FCC tells SpaceX to pound sand on D2D spectrum 💀
The FCC dismissed SpaceX's petition on April 23 to access Mobile Satellite Service spectrum for direct-to-device. Translation: the dream of every smartphone connecting straight to Starlink without carrier partnerships just took a real punch.
This is a win for the carriers, especially T-Mobile, who already has a Starlink deal and would rather not see Elon route around them entirely. Don't read this as the end of D2D, read it as the FCC reminding everyone that spectrum policy moves at FCC speed, not Musk speed. The satellite-to-phone messaging market is still coming. It's just going to come through partnerships, not petitions.
FCC proposes onshoring rules for call centers 🤡
The FCC is floating new rules that would require U.S.-based customer service operations for certain regulated communications. If this lands as written, every CPaaS and contact center provider with offshore support teams is going to feel it in the margins.
I get the political angle. I'm skeptical it survives industry comment in current form. But CX leaders should start scenario-planning now, not in Q3 when the NPRM gets serious.
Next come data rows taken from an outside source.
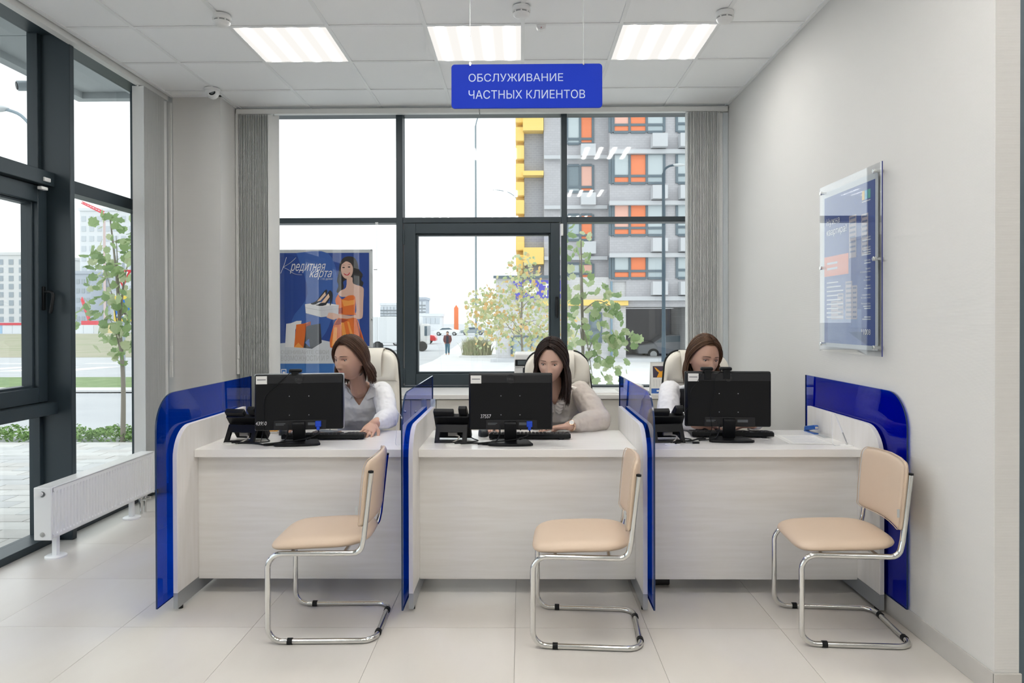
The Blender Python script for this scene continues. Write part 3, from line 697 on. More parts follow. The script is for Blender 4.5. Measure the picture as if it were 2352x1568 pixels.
for q in range(13): b.box((-.07,-.11+q*.017,.0023),(.09-.02*(q % 3),-.105+q*.017,.0025))
b.build('print_lines', M('print_pale', (.66,.67,.70), .6), pp, world=False)
a = empty('acrylic_holder', (-.531,4.19,.886), 'small clear acrylic card holder on the end of the panel by the middle desk', 'holder')
MB().box((-.010,0,0),(.018,.006,.045)).build('card', paper, a, world=False); MB().box((-.012,-.004,0),(.020,-.002,.05)).build('clear_sheet', glass, a, world=False)
us = empty('floor_socket', (.70,3.75,0), 'dark power strip on the floor under the right desk', 'power strip')
MB().box((.64,3.72,0),(.78,3.80,.045)).build('body', M('strip_dark', (.03,.03,.03), .5), us, bevel=.006)
for q in range(4): MB().lathe([(.014,.0455),(.014,.047),(.012,.047)], (.66+q*.033,3.76,0), 14).build('outlet', black, us)
# ------------------------------------------------------------------ radiator
r0 = empty('radiator', (-2.77,4.65,0), 'long white panel radiator on feet along the left window wall', 'radiator')
rw = M('radiator_white', (.90,.91,.91), .3)
ya, yb, xa, xb, za, zb = 4.045, 5.19, -2.825, -2.722, .13, .437
MB().box((xa,ya,za),(xb-.012,yb,zb-.004)).build('core', rw, r0, bevel=.004)
MB().box((xa-.002,ya-.004,za),(xb,ya+.010,zb)).build('end_cover', rw, r0, bevel=.005); MB().box((xa-.002,yb-.010,za),(xb,yb+.004,zb)).build('end_cover', rw, r0, bevel=.005)
MB().box((xa,ya,zb-.008),(xb-.002,yb,zb)).build('top_grille', rw, r0, bevel=.003)
rings = []; n = 36; pit_ = (yb-ya-.03)/n
prof = []
for k in range(n):
    y = ya+.015+k*pit_; prof += [(y, xb-.010),(y+pit_*.28, xb-.010),(y+pit_*.42, xb-.001),(y+pit_*.86, xb-.001)]
prof.append((yb-.015, xb-.010)); g = MB(); m_ = len(prof)
zs = [(za+.012,1),(za+.028,1),(za+.036,0),(zb-.036,0),(zb-.028,1),(zb-.008,1)]
vs = []
for z, flatten in zs:
    for y, x in prof: vs.append((xb-.001 if flatten else x, y, z))
g.add(vs, [(i*m_+j, i*m_+j+1, (i+1)*m_+j+1, (i+1)*m_+j) for i in range(len(zs)-1) for j in range(m_-1)]); g.build('front_panel', rw, r0, smooth=None)
MB().lathe([(.017,-.001),(.017,.001)], (-2.775,ya-.004,.398), 20, 'y').build('valve_hole', M('valve_shadow', (.18,.2,.2), .6), r0)
MB().lathe([(.008,.0),(.013,-.010),(.013,-.018),(.006,-.020)], (-2.777,ya-.004,.402), 18, 'y').build('air_valve', white, r0)
MB().lathe([(.014,.001),(.014,-.003),(.010,-.006)], (-2.775,ya-.004,.165), 18, 'y').build('plug', M('plug_grey', (.45,.45,.43), .4), r0)
for y in (4.15,4.965):
    MB().box((-2.785,y-.015,.006),(-2.755,y+.015,.30)).build('stand_post', rw, r0, bevel=.003)
    MB().lathe([(.058,0),(.058,.010),(.052,.014)], (-2.77,y,0), 32).build('stand_foot', rw, r0)
for y in (5.08,5.135):
    MB().cyl((-2.765,y,0),(-2.765,y,.09),.009,12).build('pipe', chrome, r0); MB().cyl((-2.765,y,.085),(-2.765,y,.135),.015,12).build('pipe_valve', chrome, r0)
    MB().cyl((-2.765,y,.105),(-2.725,y,.105),.010,10).build('valve_knob', chrome, r0)
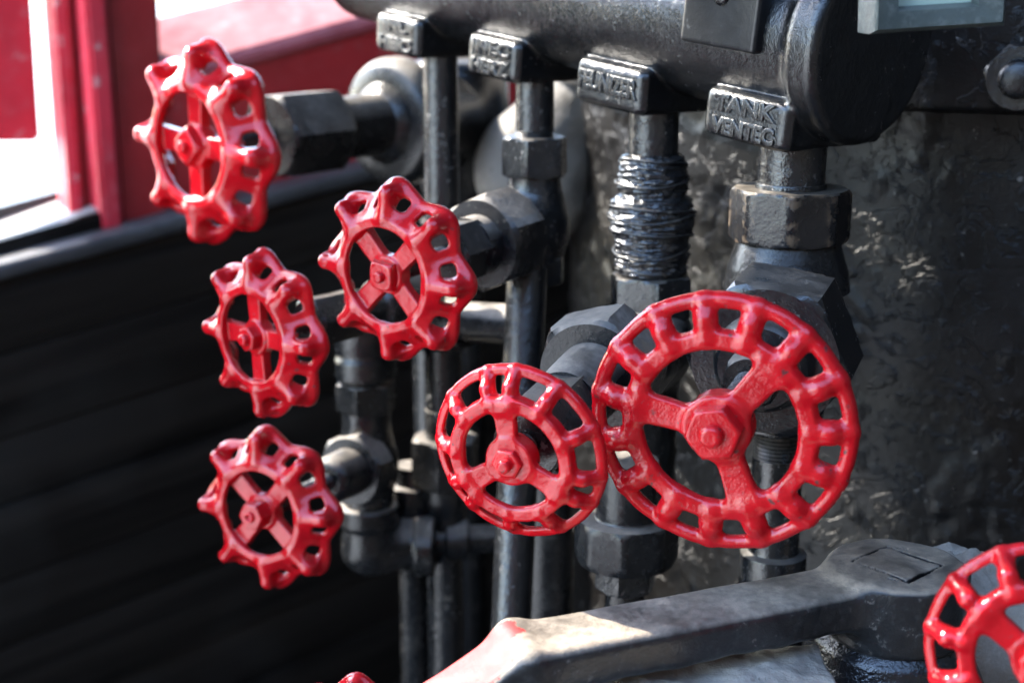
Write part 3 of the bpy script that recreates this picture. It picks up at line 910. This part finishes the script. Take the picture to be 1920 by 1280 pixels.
# pipe x on the axis line is measured where the vertical pipe meets the manifold
for k, i in enumerate((1,2,3,4)):
    p = PL[i]; q = A0 + mx*((p.x-A0.x)*mx.x+(p.y-A0.y)*mx.y)/(mx.x**2+mx.y**2)
    bx[k] = mloc(Vector((p.x, p.y, q.z))).x
BW = [.0200, .0200, .0228, .0236]
bx = [b-.0022 for b in bx]
def manifold_fn(x, y, z):
    rad = np.sqrt(y*y+z*z)
    d = np.maximum(rad-RM, np.maximum(-x, x-ML))
    d = np.sqrt(np.maximum(rad-RM+.012,0)**2+np.maximum(np.maximum(.012-x, x-ML+.012),0)**2)+np.minimum(np.maximum(rad-RM+.012, np.maximum(.012-x, x-ML+.012)),0)-.012
    cap = rbox2(rad-.0440, np.abs(x-ML+.002)-.0085, .005)
    d = smin(d, cap, .008)
    for k in range(4):
        xx = x-bx[k]; w = BW[k]
        b = np.maximum(np.abs(xx)-(w+.001), (np.abs(xx)-w)*.707+(np.abs(y)-.0345)*.707)
        b = smax(b, np.abs(y)-.0365, .0015)
        b = smax(b, np.maximum(-.0475-z, z+.0255), .005)
        d = smin(d, b, .0025)
    return d+.00012*np.sin(x*130+3*np.sin(y*90+z*60))*np.sin(y*150+2*np.sin(x*70)+1)+.00006*np.sin(x*410+4*np.sin(z*130))*np.sin(z*330+3*np.sin(x*95))
pos, q, n = nets(manifold_fn, (-.01,-.056,-.062), (ML+.016,.056,.056), .0011)
c = pos[q].mean(1)
lab = np.zeros(len(q), int)
for k in range(4):
    lab[(np.abs(c[:,0]-bx[k]) < BW[k]+.012) & (c[:,2] < -.022) & ((c[:,2] < -.0385) | (np.abs(c[:,1]) > .0352))] = k+1
lab[(c[:,0] > ML-.016) & (np.hypot(c[:,1], c[:,2]) > -1)] = 5
if flip: q = q[:, ::-1]
mt = thing('steam_manifold', 'fat black cast manifold with four lettered bosses across the top', 'manifold', A0)
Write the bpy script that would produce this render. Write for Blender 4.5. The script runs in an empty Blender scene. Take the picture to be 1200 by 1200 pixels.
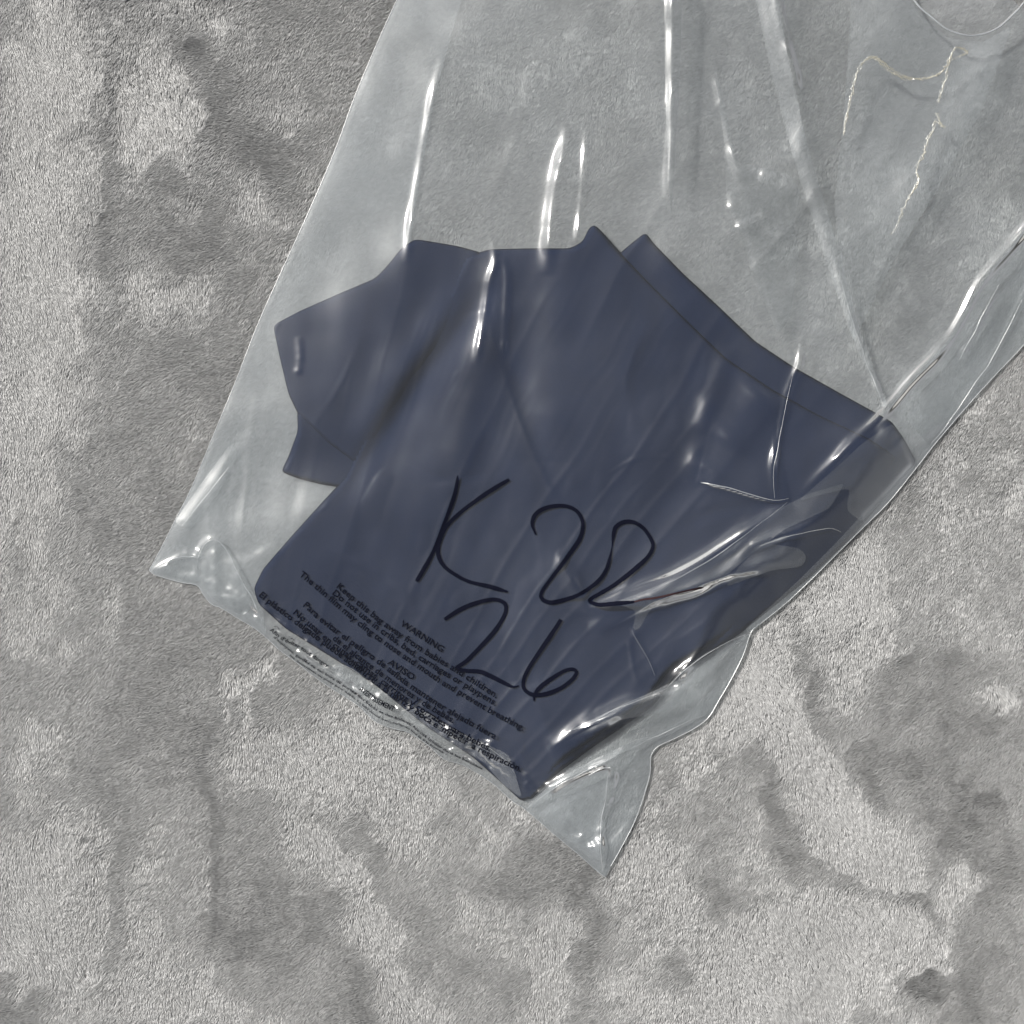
import bpy, math
import numpy as np
from mathutils import Vector

# ------------------------------------------------------------------ camera, light
SC = bpy.context.scene
COL = SC.collection
SPAN = 0.56            # metres of blanket across the picture
PX = SPAN / 1200.0     # one photo pixel on the blanket
CAM_H = 0.85

cam_d = bpy.data.cameras.new('camera')
cam_d.sensor_width = 36.0
cam_d.lens = 36.0 * CAM_H / SPAN
cam_d.clip_start = 0.01
cam_d.clip_end = 50.0
cam = bpy.data.objects.new('camera', cam_d)
cam.location = (0, 0, CAM_H)
COL.objects.link(cam)
SC.camera = cam

SUN_AZ, SUN_EL = 146.0, 43.0        # degrees: anticlockwise from +x, above the horizon
w = bpy.data.worlds.new('World')
SC.world = w
w.use_nodes = True
wn = w.node_tree.nodes
sky = wn.new('ShaderNodeTexSky')
sky.sky_type = 'NISHITA'
sky.sun_disc = False
sky.sun_elevation = math.radians(SUN_EL)
sky.sun_rotation = math.radians(90.0 - SUN_AZ)
sky.air_density = 1.0
sky.dust_density = 5.0
wn['Background'].inputs['Strength'].default_value = 0.08
hsv = wn.new('ShaderNodeHueSaturation')          # thin cloud: a paler sky
hsv.inputs['Saturation'].default_value = 0.12
w.node_tree.links.new(sky.outputs[0], hsv.inputs['Color'])
w.node_tree.links.new(hsv.outputs[0], wn['Background'].inputs['Color'])

sun_d = bpy.data.lights.new('sun', 'SUN')
sun_d.energy = 4.9
sun_d.angle = math.radians(3.0)
sun_d.color = (1.0, 0.955, 0.885)
sun = bpy.data.objects.new('sun', sun_d)
a, e = math.radians(SUN_AZ), math.radians(SUN_EL)
SUNV = np.array([math.cos(a) * math.cos(e), math.sin(a) * math.cos(e), math.sin(e)])
sun.rotation_euler = Vector(SUNV).to_track_quat('Z', 'Y').to_euler()
sun.location = SUNV * 5
COL.objects.link(sun)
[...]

A2P market hits $71.5B, AI routing is the new moat 🔥
Cytech put the global A2P market at $71.5B in 2024, headed to $96.7B by 2030 at a 5.4% CAGR. The bigger story buried in there: AI-driven routing is becoming the differentiator. Static least-cost routing tables are dead. Real-time, ML-based decisioning across deliverability, latency, and cost is now table stakes for anyone who wants to defend margins against grey routes and commodity pricing.
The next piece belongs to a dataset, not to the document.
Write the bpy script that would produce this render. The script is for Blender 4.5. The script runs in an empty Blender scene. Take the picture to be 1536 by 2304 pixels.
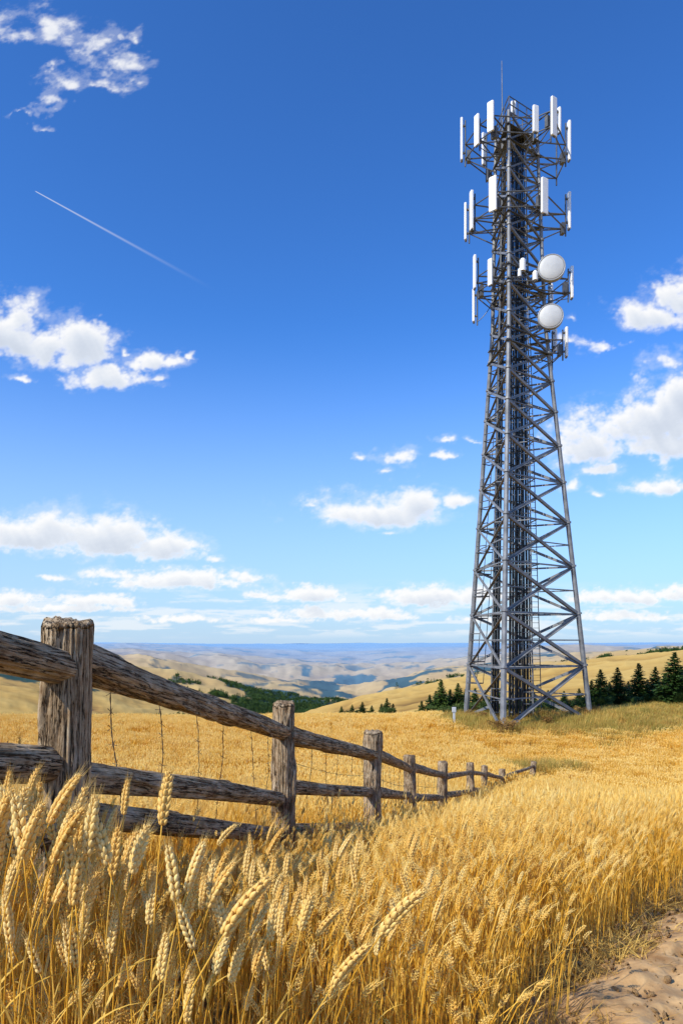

🏆 Winner of the Week: Google, who just inherited Samsung's entire RCS user base without firing a shot.
📉 Loser of the Week: SpaceX, who learned that spectrum doesn't care how many rockets you've launched.
📊 By the Numbers
- 10 weeks until Samsung Messages stops working. If you run a messaging product, your Samsung-specific QA matrix has an expiration date.
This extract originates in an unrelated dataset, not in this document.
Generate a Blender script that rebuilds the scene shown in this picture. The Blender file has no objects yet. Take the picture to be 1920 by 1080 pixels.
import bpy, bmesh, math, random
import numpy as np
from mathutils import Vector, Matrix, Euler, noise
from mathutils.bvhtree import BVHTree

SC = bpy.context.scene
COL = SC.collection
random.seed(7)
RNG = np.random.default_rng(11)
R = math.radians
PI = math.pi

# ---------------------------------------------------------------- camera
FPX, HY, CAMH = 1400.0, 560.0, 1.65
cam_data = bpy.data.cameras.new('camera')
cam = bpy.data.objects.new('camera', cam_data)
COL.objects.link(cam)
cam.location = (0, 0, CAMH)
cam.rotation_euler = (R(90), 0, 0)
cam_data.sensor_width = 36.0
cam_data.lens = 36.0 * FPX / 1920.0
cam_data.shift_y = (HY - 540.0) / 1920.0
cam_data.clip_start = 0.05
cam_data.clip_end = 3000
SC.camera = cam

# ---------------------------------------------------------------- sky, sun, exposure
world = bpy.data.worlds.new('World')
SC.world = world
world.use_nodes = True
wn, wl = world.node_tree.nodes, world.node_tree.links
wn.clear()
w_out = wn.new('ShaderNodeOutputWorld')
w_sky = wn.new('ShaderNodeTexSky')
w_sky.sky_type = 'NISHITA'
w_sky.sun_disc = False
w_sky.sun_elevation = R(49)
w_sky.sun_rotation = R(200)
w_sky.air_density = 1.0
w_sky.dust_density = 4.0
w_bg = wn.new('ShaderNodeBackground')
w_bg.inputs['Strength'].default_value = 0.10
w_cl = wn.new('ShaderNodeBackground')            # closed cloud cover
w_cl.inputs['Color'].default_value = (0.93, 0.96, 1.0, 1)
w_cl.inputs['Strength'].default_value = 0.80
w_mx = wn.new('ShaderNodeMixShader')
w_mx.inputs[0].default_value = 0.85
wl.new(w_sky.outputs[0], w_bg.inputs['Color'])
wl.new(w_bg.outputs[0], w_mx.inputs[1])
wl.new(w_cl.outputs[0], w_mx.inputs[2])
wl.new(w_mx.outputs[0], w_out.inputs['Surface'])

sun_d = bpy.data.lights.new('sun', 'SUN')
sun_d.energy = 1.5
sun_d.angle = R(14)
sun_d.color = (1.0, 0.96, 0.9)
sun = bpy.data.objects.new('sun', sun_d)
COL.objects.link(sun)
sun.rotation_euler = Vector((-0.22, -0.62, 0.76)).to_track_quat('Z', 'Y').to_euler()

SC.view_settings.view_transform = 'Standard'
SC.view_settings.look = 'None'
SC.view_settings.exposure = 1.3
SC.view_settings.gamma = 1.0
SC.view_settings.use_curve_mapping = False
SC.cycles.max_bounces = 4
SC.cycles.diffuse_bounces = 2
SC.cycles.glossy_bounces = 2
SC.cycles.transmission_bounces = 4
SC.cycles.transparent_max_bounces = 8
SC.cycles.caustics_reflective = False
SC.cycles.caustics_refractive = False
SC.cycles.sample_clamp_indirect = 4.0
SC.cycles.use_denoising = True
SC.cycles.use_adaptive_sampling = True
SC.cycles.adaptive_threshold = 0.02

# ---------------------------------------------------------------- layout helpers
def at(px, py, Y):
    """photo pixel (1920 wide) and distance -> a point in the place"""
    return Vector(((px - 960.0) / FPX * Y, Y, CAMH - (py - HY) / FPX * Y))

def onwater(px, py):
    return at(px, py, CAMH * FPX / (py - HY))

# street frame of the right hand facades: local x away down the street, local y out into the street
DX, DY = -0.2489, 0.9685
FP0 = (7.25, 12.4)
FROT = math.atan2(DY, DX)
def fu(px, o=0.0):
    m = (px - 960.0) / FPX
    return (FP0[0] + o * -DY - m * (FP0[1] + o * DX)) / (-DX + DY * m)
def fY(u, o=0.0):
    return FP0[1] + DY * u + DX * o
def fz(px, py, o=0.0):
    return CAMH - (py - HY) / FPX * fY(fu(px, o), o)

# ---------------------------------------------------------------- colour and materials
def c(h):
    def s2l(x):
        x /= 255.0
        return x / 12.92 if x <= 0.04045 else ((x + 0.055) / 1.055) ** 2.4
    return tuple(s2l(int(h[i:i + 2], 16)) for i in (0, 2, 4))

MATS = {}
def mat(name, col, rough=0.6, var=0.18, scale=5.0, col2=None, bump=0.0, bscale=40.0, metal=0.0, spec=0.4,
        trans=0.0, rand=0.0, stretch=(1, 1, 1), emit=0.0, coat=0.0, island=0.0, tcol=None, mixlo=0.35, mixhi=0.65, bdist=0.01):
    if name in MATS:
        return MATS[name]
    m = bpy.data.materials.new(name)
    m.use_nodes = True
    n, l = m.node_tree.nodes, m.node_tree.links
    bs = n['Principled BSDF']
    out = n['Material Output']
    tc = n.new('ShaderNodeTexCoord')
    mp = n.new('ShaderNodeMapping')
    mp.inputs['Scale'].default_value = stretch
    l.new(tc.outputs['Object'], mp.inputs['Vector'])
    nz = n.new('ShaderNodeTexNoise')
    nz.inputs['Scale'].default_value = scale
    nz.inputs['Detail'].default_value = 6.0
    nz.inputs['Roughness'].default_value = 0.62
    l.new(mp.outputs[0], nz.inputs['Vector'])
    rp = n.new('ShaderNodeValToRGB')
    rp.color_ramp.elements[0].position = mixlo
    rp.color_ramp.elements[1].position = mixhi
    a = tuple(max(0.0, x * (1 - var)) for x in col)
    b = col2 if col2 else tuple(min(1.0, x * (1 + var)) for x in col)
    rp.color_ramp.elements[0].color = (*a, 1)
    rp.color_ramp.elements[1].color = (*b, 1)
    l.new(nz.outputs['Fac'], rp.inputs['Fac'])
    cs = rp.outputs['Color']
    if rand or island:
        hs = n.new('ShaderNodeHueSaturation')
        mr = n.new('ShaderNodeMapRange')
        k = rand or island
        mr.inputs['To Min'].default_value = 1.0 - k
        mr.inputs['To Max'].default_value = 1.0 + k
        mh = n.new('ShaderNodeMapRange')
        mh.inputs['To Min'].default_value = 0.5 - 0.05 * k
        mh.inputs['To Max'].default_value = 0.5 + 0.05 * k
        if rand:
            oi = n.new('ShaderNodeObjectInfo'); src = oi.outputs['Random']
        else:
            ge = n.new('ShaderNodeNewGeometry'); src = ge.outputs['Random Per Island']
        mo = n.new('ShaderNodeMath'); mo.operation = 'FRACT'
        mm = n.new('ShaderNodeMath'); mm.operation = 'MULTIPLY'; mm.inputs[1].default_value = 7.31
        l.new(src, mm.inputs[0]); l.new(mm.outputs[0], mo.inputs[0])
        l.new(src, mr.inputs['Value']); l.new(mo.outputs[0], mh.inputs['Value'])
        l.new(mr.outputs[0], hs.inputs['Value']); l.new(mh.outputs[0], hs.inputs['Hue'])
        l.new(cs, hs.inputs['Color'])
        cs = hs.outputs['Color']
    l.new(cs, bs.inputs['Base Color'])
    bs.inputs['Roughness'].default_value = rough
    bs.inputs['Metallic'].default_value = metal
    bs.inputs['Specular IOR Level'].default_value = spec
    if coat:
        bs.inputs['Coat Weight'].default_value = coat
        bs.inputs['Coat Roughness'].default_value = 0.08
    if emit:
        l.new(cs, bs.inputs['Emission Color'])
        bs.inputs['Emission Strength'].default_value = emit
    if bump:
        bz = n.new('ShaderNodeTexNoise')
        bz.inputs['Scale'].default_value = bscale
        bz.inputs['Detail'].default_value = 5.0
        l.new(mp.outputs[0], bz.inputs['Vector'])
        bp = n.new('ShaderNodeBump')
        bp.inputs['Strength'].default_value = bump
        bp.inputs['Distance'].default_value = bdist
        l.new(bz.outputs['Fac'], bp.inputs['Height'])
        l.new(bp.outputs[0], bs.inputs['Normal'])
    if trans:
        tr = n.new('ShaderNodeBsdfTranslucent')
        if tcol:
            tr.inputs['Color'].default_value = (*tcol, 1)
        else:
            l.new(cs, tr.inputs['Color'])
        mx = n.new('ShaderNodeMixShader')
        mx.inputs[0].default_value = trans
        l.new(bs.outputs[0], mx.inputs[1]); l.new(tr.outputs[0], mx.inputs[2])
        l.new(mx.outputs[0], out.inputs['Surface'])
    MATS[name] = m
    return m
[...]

- $96.7B projected A2P market by 2030. SMS is supposedly dying every year, and yet the number keeps going up. Funny how that works.
- 98% SMS open rate with a 90-second average response time. The reason every "SMS killer" gets killed by SMS.
🔮 What We're Watching
The TCPA petition pile at the FCC. Kelley Drye's latest tracker and Mintz's April roundup both flag a stack of pending petitions that could reshape consent revocation, prior express written consent rules, and platform liability. With a more activist FCC this year, expect movement. If you're a sender, your compliance team should be reading these monthly. Not skimming. Reading.
iOS 26.5 beta drops. The moment E2EE RCS lights up on iPhone in beta, every aggregator and brand needs to test what actually happens to their A2P traffic. Encryption changes everything from analytics to spam filtering.
💡 The Hot Take
Here's the through-line nobody's saying out loud this week: the messaging stack is consolidating into a duopoly faster than anyone wants to admit. Samsung walking away from its own client. Apple finally falling in line with the GSMA spec. SpaceX getting blocked from going around the carriers. What's left is Apple and Google running the rails, three U.S. carriers running the pipes, and everyone else, including every CPaaS, every brand, every aggregator, building on top of decisions made in Cupertino and Mountain View.
The bold prediction: by this time next year, Google will quietly raise RCS Business Messaging rates, and there will be nothing the industry can do about it because there's no second option. Samsung was the last fig leaf of platform competition on Android, and it just retired. The next decade of messaging isn't a story about new channels. It's a story about who owns the pipes you already use, and how much rent they're going to charge.
Bet accordingly. Build optionality. And maybe send a thank-you note to the carriers, because they're the only thing standing between you and an unchecked platform tax.